Sensing my panic a nice man tried to help me out because he realized I had no idea what I was doing. And I began to say I have to get off this bus I can’t go to Ayacucho at 3am. Since the button was getting us nowhere and we were getting progressively further and further away from Huayatara I resorted to banging on the bus floor above the drivers head. I’m pretty sure I woke up the entire bus. I probably should feel bad but I was in a state of panic at this point so really it is what it is.

Finally we got the bus to stop a solid 30 minutes up the road from Huayatara. At this point I got off the bus and screamed in very flustered Spanish to the drivers about the fact they forgot to drop me off and what was I supposed to do now. They had little answers for me and they couldn’t very well just leave me on the side of the road without any streetlights at 9:30 pm. Then I would actually have become bus road kill.

The drivers told me to get into the front with them and they would try to flag down one of the other 2 buses from their line headed back towards Huayatara. Now I don’t know if you have ever tried to catch a bus with another bus on a highway without streetlights but it is not the easiest. The one time we actually did manage to get the other buses attention they were a solid km away from us and there was no way to actually communicate to the stopped bus. The plan was foiled and I was getting closer and closer to Ayacucho, further away from by bed and more convinced I would arrive to my site the same time as my boss with my room in a state of complete disarray.

Finally we got to a place called Rumichaca, a small town that looks like an old ghost town that is the stopping point between the end of the department of Huancavelica and the entrance to the department of Ayacucho. At this point the bus decided to leave me at the police station to wait to see if I could find the other bus from their company headed down towards Huayatara. As I got off the bus and got in the back to get my things (oh yes because I really intelligently left ALL my shit unattended on the top of the bus, should have been completely robbed) a very drunk man got off to go pee. He was naturally quite concerned about my well-being and the fact I was not getting back on the bus. Clearly the police thought he was my boyfriend and kept asking me if I wanted to talk to him. I did not. Ever.

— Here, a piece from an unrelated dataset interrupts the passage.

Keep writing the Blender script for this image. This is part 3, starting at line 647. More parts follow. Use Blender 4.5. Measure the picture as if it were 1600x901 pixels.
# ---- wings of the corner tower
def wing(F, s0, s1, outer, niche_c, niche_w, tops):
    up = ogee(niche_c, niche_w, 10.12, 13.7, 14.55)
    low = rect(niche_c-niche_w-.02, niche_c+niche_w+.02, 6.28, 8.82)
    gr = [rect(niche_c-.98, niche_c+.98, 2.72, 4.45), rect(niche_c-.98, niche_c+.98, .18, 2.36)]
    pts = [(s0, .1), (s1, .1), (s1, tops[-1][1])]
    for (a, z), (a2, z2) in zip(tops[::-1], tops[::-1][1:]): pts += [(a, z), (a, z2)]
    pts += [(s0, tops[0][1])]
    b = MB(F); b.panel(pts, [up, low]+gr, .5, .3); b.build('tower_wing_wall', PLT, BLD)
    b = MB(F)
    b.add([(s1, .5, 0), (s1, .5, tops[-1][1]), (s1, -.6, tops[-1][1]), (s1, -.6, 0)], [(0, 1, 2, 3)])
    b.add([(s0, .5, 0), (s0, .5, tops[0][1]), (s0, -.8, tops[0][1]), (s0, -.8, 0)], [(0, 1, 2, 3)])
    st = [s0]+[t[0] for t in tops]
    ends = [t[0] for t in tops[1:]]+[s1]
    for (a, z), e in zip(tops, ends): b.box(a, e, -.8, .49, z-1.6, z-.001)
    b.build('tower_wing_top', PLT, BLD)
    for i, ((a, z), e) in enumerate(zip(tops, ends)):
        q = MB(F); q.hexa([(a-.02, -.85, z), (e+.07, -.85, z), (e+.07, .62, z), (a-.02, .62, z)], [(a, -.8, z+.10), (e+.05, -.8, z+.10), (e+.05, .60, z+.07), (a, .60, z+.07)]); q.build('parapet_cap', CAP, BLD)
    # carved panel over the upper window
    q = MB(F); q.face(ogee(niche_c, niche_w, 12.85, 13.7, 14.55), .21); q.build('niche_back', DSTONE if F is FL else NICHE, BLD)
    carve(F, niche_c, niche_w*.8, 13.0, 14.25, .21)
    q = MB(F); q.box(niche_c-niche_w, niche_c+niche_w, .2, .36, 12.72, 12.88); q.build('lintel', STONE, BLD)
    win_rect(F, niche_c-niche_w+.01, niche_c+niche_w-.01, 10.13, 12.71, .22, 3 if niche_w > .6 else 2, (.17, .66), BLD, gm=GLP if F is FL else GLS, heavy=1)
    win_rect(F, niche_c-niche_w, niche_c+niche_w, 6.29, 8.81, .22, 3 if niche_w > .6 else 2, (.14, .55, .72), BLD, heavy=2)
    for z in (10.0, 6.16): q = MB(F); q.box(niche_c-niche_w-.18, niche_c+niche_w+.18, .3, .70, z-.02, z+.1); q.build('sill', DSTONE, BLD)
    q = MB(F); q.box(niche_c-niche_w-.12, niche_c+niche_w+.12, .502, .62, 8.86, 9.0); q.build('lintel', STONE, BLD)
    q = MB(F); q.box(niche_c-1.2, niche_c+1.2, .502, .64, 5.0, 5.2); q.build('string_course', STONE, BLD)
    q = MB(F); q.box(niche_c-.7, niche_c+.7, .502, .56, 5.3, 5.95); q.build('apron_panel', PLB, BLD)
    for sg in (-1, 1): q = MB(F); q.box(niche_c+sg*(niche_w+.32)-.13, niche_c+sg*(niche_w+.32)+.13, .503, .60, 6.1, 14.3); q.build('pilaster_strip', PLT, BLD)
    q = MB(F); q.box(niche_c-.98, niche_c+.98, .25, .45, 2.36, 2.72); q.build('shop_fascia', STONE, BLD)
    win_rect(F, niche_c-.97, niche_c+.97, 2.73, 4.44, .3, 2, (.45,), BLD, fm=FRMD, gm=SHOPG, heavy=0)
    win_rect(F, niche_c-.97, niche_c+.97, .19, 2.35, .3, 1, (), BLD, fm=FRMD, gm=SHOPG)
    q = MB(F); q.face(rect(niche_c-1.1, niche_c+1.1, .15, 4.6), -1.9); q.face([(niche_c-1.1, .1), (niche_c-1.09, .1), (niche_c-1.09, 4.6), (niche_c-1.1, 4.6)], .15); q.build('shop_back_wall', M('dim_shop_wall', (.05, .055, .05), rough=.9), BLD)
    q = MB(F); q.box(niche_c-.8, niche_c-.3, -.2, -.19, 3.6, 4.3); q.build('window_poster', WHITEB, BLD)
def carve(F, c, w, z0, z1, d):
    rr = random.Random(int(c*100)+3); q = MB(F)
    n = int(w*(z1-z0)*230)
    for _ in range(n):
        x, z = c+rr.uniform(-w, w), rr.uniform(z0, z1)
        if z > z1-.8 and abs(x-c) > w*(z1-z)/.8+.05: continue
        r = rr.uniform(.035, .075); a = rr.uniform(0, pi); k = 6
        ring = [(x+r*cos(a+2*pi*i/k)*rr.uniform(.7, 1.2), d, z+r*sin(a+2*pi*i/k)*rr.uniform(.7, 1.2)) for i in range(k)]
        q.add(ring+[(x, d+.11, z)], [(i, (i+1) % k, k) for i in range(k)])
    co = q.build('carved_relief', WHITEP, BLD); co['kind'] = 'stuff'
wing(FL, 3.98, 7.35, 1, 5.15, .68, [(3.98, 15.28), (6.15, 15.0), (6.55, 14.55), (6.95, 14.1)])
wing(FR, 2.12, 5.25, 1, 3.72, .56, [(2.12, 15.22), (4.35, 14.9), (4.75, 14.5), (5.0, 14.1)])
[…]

By this time it was around midnight and I was at about 4100 meters with only two light sweaters meant for low 60s. But at least I was no longer headed towards Ayacucho. Instead I was just freezing my ass off. So there I sat in the police station waiting for the other bus to pass for about 2 hours watching Seinfeld on cable, drinking water and contemplating my impending hypothermia. After a while we realized it had probably already passed and we should just get me in another vehicle headed the right direction. Of course the first car to pass was an 18-wheeler. In the states I would never think of getting into an 18-wheeler in the middle of the night in the middle of nowhere. But this is Peru. Sadly his passenger side door wouldn’t open so I had to wait for the next car to pass, a bus.

As I hopped onto the bus the police man gave me some parting words “don’t fall asleep this time.” I didn’t fucking fall asleep he first time. But that is neither here nor there. Eventually I made it back to Huayatara around 3:30. I stayed awake almost the entire trip back because I was thoroughly convinced he would forget about me and I would end up in Lima, even though I was sitting right next to him.

Anyways to wrap up this epic saga I slept in a combi for a solid hour and then went up the mountain. I was so sound asleep on the way up that I nearly missed my stop and ended up in the next town over. Luckily my governor noticed I should not in fact keep going up the mountain. I took a brief nap and my boss showed up in the afternoon to a seemingly productive volunteer who lived in clean room. Little did she know I spent the next 3 days in bed with something very similar to strep throat. All in all I learned my lesson, when it comes to transportation in Peru, never experiment, you will get burned.